Does a tube need the break-in hours?

Most probably not, but not sure why :) 
Does anybody know a good substitution for 12AT7WA tubes? I have bought 8 of them about 10
years ago for Manley Stingray. Now, when I need a replacement, none of them are good
(ones are labeled by Manley others are Philipps). 
(An almost 20 years old Stingrey remains in a good shape.) 
Yes, they do break in. Do they NEED a break in? Not really. Small signal tubes especially will sound good within a few minutes of warming up but they will tend to sound better after a while because everything gets "baked" and molded into shape so to speak. I recommend the JJ tubes for current manufacture or find some New Old Stock (NOS) tubes on ebay. Lots to choose from. You may want to get your tubes from a place like the tube depot or others who test and run them in to make sure they aren't duds and they may even match them for a little more money.

Thanks guys for the input!

To my experience, the break-in hours significantly improve the performance of speakers, and the amps as well. For tubes this is not so evident for me (perhaps, because one usually does not replace all the tubes simultaneously). Though some of you argue that there is a technical reason for tubes to improve their performance with working hours.

The 12AT7WC tubes are from preamp section of Stingray together with a pair of 6414 ones. I bough 6 of each type, new, about 15 years ago or so. It is really surprising that none of them are good now (they are falling within 30 minutes of work). Earlier I had to replace the 6414 ones causing noise problems with E 80 CC (Telefunken) ones, which so far are working fine. Long time before that, I have found an excellent substitution for the power EL 84 tubes with Soviet 6P14P military tubes made in 1986. I have replaced Yugoslavian EL84 tubes with these Soviet ones, which have lasted so long (their metallic "legs" are still of the silver color, unlike the other ones that became almost black). Whereas 6414 tubes caused noise, the sound just disappears and comes then back with 12AT7WC ones (with a khhhh... noise) -- quite bothering, you cannot really audition this way.

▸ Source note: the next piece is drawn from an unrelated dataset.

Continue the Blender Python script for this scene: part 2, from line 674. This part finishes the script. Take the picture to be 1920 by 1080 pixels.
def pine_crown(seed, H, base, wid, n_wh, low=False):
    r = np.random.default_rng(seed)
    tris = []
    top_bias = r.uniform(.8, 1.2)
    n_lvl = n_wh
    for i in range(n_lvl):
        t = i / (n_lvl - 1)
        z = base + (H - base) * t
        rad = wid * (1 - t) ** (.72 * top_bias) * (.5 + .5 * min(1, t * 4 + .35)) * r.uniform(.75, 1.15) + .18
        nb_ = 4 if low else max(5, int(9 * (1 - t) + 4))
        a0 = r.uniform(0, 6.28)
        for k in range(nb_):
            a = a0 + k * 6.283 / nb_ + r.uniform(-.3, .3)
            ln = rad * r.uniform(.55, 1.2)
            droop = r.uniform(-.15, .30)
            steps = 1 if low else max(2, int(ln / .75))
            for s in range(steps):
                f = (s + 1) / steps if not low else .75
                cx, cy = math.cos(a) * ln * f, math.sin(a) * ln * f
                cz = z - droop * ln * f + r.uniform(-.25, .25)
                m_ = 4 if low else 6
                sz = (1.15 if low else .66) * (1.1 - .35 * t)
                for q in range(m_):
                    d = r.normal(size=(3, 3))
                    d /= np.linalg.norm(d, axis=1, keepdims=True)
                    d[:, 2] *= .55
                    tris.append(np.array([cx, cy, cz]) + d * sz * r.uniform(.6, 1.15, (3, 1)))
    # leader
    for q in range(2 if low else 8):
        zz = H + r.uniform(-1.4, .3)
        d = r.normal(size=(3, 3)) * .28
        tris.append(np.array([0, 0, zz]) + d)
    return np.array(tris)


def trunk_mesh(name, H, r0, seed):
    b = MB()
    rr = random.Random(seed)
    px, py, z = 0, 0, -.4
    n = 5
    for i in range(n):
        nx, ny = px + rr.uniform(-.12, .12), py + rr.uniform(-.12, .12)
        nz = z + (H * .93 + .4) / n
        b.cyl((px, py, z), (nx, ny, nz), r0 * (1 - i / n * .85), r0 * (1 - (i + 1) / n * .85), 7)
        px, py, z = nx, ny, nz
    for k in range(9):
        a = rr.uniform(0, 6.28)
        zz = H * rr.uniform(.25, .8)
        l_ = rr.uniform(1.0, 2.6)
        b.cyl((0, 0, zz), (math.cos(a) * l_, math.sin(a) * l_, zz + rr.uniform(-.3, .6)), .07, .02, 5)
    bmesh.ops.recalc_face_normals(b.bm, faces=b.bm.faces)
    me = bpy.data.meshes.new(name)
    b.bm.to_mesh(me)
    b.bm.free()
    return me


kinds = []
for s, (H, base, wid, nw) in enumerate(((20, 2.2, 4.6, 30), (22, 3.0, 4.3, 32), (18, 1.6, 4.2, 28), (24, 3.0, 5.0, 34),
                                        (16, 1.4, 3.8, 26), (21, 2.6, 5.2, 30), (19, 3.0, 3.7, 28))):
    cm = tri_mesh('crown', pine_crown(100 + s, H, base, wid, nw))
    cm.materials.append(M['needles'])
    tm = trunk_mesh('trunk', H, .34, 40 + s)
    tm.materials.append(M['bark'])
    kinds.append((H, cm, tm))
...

There may exist European substitution for 12AT7WC (also not sure if these are ECC 81). I would not like to buy another US made Philips ECS series, but, perhaps,  Amperex and Valvo  are better. 

For any Amperex/Philips/Valvo tubes, the late 50's to mid 60's production are the very best.
thanks! then NOS tubes would be the most appropriate (though it should be almost impossible to consider a new tube or one in a good condition from 50s or 60s). 
I have hundreds of tubes from the 50's and 60's.  No problems.  Much better than most current production.